Resilience is a very important quality that can make the difference between success and failure. In contrast to popular opinion it is something that you can work on and improve.

Resilience makes the difference between success and failure, and happiness and depression, say psychologists—and, until recently, most believed it was a trait you were born with or without. But work with survivors of traumatic events shows that’s not so. “Resilience isn’t all or nothing. No matter how resilient you are today, you can become more resilient tomorrow,” says American psychologist Karen Reivich, co-author of The Resilience Factor, who’s identified ways to increase it.

Resilience has nothing to do with being stoical, so forget the stiff upper lip. Feeling angry or sad when things go belly up is only natural—the difference is that resilient people don’t get stuck in an emotion. “They might feel scared, but their feelings don’t prevent them from coping,” explains Reivich.
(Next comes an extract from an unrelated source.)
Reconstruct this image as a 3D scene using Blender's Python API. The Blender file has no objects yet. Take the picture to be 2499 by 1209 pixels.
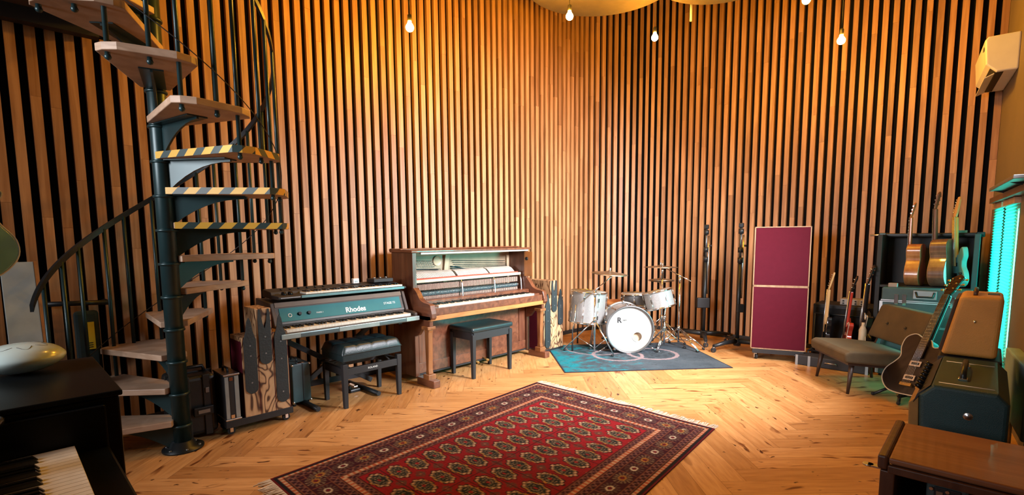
import bpy, bmesh, math, random
import numpy as np
from mathutils import Vector, Matrix
random.seed(7)
SC = bpy.context.scene
COL = SC.collection
# ------------------------------------------------------------------ camera, world, exposure, daylight
IW, IH, FPX, PX, PY, EYE = 2499., 1209., 1215., 1250., 705., 1.35
PITCH, ROLL, YAW = map(math.radians, (5.75, -0.45, 43.9))
FW = Vector((-math.sin(YAW)*math.cos(PITCH), math.cos(YAW)*math.cos(PITCH), -math.sin(PITCH)))
R0 = Vector((math.cos(YAW), math.sin(YAW), 0)); U0 = R0.cross(FW)
RT = math.cos(ROLL)*R0 + math.sin(ROLL)*U0
UP = -math.sin(ROLL)*R0 + math.cos(ROLL)*U0
cam = bpy.data.cameras.new('camera'); camo = bpy.data.objects.new('camera', cam); COL.objects.link(camo)
cam.sensor_fit = 'HORIZONTAL'; cam.sensor_width = 36.; cam.lens = FPX/IW*36.
cam.shift_x = (IW/2-PX)/IW; cam.shift_y = -(IH/2-PY)/IW
cam.clip_start = .02
m = Matrix((RT, UP, -FW)).transposed().to_4x4(); m.translation = (0, 0, EYE); camo.matrix_world = m
SC.camera = camo
SC.view_settings.view_transform = 'Standard'; SC.view_settings.look = 'None'
SC.view_settings.gamma = 1; SC.view_settings.use_curve_mapping = False
SC.view_settings.exposure = -0.08
SC.cycles.use_denoising = True; SC.cycles.max_bounces = 8
SC.cycles.sample_clamp_indirect = 6.
wd = bpy.data.worlds.new('world'); SC.world = wd; wd.use_nodes = True
wd.node_tree.nodes['Background'].inputs[0].default_value = (.35, .85, .92, 1)
wd.node_tree.nodes['Background'].inputs[1].default_value = .045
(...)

Cautious optimism (not the blind hope that everything will be fine) is key, because it gives you confidence to take on new challenges. Flexible thinking is also essential: “Resilient people always have a Plan B,” says Reivich. And because they score high on empathy and are quick to help others, they have a support net-work of people to turn to when bad luck strikes.

Self-aware, resourceful, hopeful and caring? It’s more appealing than back-stabbing and greedy as a survival mechanism in tough times. What’s more, it works.